利益剰余金は、貸借対照表で言うところの、純資産の部に記載があります。

内部留保(利益剰余金)が多くあればあるほど、金融危機などの影響で経営が赤字になった際に、従業員の給与や固定費の支払いに活用できるため、企業が生き残るための重要な資金源となります。

天光社の場合は、以下のように推移しております。

2023年5月期の天光社の利益剰余金は、39億2千7百万円(前年同期比4.97%増)となりました。
2019年5月期以降、毎年増加し続けており、堅調に積み上げられています。

株式会社 天光社のまとめ

今回は、株式会社 天光社の決算公告を参考に、現状分析をおこないました。

2020年から2021年にかけて、新型コロナの影響を受けて、収益が下がった葬儀社も多いようですが、天光社も同様だったようです。
しかし影響は最小限にとどめられ、コロナ禍前より収益の減少はありましたが、すぐに回復していました。

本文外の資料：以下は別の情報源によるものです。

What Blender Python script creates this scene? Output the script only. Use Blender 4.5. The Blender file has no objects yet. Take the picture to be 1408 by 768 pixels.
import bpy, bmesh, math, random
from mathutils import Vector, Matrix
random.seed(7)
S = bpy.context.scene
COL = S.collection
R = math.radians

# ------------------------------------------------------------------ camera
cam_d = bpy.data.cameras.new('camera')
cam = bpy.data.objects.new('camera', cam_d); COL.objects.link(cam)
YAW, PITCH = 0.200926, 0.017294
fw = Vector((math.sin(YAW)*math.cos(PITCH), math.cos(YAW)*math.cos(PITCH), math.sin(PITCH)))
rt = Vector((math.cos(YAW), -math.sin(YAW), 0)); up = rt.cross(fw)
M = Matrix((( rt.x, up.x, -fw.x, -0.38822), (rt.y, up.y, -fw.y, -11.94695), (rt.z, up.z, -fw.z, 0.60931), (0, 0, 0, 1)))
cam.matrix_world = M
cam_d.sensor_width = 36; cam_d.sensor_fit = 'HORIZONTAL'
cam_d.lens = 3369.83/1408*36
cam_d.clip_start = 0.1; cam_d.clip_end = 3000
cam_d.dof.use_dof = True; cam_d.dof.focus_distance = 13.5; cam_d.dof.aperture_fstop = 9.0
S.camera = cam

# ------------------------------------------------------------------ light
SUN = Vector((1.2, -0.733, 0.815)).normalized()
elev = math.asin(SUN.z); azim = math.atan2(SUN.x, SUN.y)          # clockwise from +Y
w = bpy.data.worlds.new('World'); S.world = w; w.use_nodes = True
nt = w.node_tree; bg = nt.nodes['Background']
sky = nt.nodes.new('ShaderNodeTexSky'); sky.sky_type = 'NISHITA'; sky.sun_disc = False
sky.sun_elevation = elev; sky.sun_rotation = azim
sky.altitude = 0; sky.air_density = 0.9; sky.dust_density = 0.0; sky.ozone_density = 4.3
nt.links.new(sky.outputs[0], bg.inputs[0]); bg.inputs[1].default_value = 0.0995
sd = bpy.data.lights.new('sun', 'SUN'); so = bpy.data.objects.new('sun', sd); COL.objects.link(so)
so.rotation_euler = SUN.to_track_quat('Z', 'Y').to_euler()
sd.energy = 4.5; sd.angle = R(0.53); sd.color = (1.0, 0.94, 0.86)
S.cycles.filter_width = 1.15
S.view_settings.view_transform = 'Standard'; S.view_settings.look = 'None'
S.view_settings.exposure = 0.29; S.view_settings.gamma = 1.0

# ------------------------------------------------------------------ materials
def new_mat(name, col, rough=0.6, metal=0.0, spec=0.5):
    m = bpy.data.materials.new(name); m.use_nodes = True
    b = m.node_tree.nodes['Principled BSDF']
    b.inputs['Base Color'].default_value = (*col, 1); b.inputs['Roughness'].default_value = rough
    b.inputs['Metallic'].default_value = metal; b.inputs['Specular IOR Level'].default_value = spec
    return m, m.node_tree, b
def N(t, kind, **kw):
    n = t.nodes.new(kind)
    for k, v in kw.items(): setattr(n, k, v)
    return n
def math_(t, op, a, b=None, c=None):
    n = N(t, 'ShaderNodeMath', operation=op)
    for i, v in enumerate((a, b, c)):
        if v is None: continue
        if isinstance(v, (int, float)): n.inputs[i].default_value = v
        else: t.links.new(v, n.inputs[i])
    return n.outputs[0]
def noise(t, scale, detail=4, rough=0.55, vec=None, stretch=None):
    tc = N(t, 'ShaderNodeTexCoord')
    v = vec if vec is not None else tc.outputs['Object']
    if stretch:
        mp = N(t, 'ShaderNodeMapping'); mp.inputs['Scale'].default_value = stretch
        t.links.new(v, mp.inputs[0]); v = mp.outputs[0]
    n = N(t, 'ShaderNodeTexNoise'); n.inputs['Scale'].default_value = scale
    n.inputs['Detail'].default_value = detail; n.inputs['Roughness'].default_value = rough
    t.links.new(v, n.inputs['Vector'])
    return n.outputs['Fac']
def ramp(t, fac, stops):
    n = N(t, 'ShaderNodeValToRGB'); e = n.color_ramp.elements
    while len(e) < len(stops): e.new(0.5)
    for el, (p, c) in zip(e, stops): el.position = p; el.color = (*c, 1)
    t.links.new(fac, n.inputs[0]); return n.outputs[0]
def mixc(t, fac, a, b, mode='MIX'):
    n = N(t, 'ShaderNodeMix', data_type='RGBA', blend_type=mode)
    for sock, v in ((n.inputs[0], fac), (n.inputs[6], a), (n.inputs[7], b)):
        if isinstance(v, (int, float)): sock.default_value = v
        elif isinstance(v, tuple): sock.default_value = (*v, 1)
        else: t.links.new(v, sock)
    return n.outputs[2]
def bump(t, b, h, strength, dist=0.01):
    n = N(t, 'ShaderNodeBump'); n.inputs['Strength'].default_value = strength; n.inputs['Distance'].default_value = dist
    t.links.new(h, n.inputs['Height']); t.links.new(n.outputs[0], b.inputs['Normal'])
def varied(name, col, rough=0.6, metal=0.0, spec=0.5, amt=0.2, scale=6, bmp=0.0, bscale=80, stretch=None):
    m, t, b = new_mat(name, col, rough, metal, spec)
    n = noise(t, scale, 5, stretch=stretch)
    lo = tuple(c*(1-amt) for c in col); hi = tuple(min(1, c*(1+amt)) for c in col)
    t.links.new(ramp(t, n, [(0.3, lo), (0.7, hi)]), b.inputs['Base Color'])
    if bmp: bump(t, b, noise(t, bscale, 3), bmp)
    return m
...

天光社は2024年になってからも、福岡市、東京都 東村山市、兵庫県 尼崎市に家族葬専用ホールを次々とオープンしています。

2022年に岐阜県に本社を構える「株式会社 野々村葬儀社」を子会社としましたが、今後もM&Aによる積極的な展開をめざしているようで、次期決算にはさらに業績を伸ばしている可能性もあります。
天光社の2024年5月期の決算公告に、注目したいと思います。